1. When Rosemary Coates, executive director of the nonprofit Reshoring Institute, worked as a supply chain consultant for large companies in the 1990s and early 2000s, the CEOs would invite her into their offices and say, “Just get me to China.”
2. “‘We know it’s cheaper. Our competitors are doing it. It’s what we should do. Let’s just go to China,’” Coates recounted at the Women in Manufacturing Summit in Chicago on Oct. 13. “There wasn’t a whole lot of thought to it.

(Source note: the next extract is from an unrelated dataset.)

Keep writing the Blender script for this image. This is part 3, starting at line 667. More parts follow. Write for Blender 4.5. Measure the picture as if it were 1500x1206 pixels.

Some may be financial analysis, but by and large, it was simply the strategy to go forward.”
3. Cut to the 2012 election, before which then-President Barack Obama and presidential candidate Mitt Romney debated over China’s trade practices and bringing jobs back to the United States, or “China bashing.”
4. “They were both saying, ‘It’s all China’s fault. The economy has all gone downhill because of China,’” Coates said. “This is what I was doing for a living, outsourcing, closing plants and factories in the U.S. and pushing all this manufacturing to China.”
5. The debate then had CEOs talking about the potential for reshoring, asking her, “Is it even possible to bring manufacturing back? Can we do it?”
6. Coates then decided to pivot and focus on helping rebuild, reevaluate and find ways to bring manufacturing back to the U.S. by establishing the Reshoring Institute in 2014.
7. So can manufacturing make a comeback? The answer is yes and no, Coates said.
8. “Brace yourself. [Change is] coming if it isn’t already here,” Coates said. “And you need to learn to be flexible and accept that and look to the future.”